The other thing is that when student work is displayed, pride is generated and the kids work harder and learn more.
0 Replies
 
plainoldme
 
  1  
Reply Wed 17 Mar, 2010 07:53 am
I am not in favor of national standards. For one thing, whose standards will the nation meet: those of Massachusetts or those of MS or AL or GA?

SEcond, in a sense, we have a national standard in terms of the national tests: the SAT, the National Merit Scholarship Test (which, sadly, merged with the PSAT).

Third, and this will rankle some but suck it up and deal, is in my experience, the left always wanted higher standards while the right wants to lower standards. During college and grad school, the left wanted teachers to major in the subject they wished to teach and the left wanted a return to the seven liberal arts and fought (a losing fight) against the softening of standards is re: the teaching of languages, science and math. It is the moderate to left wing parents who generally wish to keep music, art and drama in schools.
hawkeye10
 
  1  
Reply Wed 17 Mar, 2010 11:18 am
@plainoldme,
Quote:
I am not in favor of national standards

I am all for them under two conditions...that the schools dont spend much time giving the tests or teaching the test, and so long as no decisions are made by the government as a result of those tests. School boards and parents should make use of the results as they see fit, but government should stay the **** out of the way.

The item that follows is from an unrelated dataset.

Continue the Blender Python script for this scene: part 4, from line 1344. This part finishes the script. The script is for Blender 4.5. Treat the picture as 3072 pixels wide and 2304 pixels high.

And keep in mind that I consider myself a socialist. Education is special, government must not control education.
maporsche
 
  1  
Reply Wed 17 Mar, 2010 11:38 am
@hawkeye10,
For those that think the federal government should back out, fine, but they should take their (our) federal tax dollars with them.
hawkeye10
 
  1  
Reply Wed 17 Mar, 2010 11:49 am
@maporsche,
Quote:
For those that think the federal government should back out, fine, but they should take their (our) federal tax dollars with them


the feds should never had been part of the funding and rule making, they until recently did stay out of education. Schools must be supported with taxes, but that does not mean that the government should have much of a say in what goes on in schools. Because government has and will continue to fund schools governments have decided that they have the right to dictate how schools operate, and that this control is a good idea.

I dont agree, I dont think that the model of having school boards controlling the schools was broken.
maporsche
 
  1  
Reply Wed 17 Mar, 2010 12:02 pm
@hawkeye10,
Then we agree.

Feds leave; take their money with them; give control back to the states to tax and manage (or not manage) education as they see fit.

Too bad none of our politicians agree.